• **Work instructions**
Copy out exactly the lines from the start of the data to the line containing "COL = sc.collection". Include both.

• **Collected data**

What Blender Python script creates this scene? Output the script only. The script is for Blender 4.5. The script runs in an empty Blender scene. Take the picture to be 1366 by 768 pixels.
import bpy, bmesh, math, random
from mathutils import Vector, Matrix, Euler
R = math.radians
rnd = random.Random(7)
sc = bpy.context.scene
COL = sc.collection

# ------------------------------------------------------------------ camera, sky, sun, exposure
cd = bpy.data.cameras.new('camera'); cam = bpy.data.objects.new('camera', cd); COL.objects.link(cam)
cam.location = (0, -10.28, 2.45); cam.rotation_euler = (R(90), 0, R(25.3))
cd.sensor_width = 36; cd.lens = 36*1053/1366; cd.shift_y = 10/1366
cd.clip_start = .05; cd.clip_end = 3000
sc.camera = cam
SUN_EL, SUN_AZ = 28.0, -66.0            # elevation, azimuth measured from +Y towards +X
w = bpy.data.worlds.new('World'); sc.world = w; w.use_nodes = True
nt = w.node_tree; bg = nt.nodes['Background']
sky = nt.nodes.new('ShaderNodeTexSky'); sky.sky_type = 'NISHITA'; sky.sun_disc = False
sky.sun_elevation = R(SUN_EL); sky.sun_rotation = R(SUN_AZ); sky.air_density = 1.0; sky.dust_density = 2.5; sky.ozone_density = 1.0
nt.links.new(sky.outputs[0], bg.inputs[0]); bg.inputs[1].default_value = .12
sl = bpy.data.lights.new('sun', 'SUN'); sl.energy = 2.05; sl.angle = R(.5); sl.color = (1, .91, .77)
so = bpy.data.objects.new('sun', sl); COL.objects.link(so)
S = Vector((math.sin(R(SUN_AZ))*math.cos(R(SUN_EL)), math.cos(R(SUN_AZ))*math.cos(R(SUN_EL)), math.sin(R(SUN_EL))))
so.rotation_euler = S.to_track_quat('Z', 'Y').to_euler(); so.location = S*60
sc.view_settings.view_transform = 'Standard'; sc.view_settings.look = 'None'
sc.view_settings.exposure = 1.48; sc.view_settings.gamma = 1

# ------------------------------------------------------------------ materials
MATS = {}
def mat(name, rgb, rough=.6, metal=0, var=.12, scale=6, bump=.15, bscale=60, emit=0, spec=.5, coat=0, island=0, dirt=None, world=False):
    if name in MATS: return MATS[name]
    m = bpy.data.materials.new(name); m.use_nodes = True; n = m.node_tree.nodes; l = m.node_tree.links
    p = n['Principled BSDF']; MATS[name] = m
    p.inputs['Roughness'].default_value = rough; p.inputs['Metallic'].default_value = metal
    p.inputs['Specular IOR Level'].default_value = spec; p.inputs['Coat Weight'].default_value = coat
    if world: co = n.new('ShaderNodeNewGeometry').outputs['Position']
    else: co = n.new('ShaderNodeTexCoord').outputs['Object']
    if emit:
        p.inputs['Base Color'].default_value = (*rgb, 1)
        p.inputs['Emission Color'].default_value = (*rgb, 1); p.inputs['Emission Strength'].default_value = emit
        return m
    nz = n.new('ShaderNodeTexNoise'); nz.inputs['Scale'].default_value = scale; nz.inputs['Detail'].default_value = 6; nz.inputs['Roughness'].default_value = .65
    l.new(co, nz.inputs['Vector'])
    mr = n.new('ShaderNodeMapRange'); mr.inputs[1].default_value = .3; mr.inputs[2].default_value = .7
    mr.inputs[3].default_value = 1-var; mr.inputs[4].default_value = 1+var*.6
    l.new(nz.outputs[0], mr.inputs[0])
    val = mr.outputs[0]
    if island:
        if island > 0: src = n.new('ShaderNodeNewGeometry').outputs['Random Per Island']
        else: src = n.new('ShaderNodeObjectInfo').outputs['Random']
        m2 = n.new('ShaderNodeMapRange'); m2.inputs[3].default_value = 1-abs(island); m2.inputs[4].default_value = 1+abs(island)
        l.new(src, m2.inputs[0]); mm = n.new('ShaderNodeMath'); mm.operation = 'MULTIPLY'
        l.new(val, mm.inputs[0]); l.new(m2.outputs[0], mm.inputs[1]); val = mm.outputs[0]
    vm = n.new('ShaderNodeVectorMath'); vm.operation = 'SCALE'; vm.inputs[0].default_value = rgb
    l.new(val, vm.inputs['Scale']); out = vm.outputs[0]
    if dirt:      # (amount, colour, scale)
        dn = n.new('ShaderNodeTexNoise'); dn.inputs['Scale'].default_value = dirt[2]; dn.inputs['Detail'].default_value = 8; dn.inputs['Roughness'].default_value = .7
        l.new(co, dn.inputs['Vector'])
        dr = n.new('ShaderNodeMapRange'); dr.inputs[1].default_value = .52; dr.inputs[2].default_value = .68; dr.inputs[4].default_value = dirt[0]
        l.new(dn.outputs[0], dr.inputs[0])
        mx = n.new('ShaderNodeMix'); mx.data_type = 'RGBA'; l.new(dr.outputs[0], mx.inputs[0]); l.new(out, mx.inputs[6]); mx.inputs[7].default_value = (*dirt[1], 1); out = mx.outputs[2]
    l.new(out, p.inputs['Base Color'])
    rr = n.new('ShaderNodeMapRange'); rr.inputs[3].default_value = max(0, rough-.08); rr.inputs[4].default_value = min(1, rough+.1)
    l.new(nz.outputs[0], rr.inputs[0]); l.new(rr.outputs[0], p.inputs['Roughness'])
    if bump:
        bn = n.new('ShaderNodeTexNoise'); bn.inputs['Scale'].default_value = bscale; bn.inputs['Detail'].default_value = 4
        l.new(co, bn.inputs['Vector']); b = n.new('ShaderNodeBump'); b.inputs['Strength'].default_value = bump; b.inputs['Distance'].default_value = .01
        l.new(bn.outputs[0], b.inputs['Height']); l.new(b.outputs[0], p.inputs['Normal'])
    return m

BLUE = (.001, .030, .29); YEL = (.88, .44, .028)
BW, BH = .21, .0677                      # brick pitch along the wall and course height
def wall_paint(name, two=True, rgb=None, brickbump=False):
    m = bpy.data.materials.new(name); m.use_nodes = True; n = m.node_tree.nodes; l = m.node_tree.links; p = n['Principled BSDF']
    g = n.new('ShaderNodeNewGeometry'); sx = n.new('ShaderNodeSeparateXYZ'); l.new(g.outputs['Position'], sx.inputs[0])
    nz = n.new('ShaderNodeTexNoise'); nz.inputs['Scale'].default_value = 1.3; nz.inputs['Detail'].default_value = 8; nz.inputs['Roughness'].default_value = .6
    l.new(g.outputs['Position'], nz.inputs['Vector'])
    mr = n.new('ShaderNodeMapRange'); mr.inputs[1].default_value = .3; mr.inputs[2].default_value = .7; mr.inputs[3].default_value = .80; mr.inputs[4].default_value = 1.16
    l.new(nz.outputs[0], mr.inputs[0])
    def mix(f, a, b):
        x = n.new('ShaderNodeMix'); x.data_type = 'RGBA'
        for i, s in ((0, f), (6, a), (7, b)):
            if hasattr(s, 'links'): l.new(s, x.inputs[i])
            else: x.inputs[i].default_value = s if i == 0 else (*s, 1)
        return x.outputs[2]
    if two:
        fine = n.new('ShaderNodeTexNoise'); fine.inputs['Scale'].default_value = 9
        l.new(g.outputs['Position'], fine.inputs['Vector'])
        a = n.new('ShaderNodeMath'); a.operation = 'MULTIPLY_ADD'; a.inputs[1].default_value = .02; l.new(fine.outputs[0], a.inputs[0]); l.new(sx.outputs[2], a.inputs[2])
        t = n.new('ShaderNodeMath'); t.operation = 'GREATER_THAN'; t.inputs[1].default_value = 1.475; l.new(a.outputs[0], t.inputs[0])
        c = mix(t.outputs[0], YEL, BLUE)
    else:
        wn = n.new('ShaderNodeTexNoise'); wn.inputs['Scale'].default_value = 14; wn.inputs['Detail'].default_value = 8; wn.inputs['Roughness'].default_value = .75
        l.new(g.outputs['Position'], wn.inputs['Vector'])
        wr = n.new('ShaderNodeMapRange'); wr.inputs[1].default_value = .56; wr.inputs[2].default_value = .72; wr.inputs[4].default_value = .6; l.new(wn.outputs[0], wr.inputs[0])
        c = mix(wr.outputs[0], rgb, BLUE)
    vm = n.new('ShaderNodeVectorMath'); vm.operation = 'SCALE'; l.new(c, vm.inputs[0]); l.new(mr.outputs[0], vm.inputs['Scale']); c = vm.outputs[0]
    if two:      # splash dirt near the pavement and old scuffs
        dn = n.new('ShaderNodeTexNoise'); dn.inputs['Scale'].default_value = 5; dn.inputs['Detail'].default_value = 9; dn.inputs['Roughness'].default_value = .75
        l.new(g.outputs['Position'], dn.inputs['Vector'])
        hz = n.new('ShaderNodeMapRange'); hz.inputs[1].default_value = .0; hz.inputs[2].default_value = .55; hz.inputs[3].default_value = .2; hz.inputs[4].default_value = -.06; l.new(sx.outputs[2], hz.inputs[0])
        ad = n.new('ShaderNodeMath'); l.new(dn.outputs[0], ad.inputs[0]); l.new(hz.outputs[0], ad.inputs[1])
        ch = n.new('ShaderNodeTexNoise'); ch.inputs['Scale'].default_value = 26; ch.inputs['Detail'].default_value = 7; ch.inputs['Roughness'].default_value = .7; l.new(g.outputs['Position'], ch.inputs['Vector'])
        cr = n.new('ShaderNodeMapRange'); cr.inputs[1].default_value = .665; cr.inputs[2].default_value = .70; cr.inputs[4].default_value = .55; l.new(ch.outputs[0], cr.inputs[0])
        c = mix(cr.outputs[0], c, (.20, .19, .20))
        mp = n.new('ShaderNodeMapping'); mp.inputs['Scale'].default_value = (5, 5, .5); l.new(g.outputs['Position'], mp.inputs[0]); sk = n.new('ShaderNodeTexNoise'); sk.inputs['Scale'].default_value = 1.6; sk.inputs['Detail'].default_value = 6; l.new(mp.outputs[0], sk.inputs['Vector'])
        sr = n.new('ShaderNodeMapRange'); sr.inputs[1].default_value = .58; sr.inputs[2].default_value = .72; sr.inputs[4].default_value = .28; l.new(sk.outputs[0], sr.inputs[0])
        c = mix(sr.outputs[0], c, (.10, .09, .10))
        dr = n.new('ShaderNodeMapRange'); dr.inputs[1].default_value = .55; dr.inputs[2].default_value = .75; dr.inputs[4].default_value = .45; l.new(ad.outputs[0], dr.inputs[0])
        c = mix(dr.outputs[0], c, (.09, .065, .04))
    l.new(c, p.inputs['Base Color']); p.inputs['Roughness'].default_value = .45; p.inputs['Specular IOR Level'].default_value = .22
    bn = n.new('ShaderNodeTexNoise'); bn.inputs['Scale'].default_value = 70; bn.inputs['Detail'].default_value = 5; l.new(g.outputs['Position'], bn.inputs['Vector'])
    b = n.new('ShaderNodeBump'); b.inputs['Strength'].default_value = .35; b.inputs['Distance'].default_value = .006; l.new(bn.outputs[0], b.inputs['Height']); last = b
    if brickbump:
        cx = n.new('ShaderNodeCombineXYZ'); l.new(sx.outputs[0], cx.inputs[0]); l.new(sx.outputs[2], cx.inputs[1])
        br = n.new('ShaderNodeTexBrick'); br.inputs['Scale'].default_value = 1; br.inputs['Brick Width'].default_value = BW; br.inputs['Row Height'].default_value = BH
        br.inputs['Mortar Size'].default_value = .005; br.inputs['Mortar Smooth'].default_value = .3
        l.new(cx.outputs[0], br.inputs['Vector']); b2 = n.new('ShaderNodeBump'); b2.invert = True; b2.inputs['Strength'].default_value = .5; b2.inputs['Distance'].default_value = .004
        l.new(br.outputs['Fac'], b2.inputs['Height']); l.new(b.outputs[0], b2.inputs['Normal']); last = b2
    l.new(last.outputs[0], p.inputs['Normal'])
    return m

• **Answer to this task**
What Blender Python script creates this scene? Output the script only. The script is for Blender 4.5. The script runs in an empty Blender scene. Take the picture to be 1366 by 768 pixels.
import bpy, bmesh, math, random
from mathutils import Vector, Matrix, Euler
R = math.radians
rnd = random.Random(7)
sc = bpy.context.scene
COL = sc.collection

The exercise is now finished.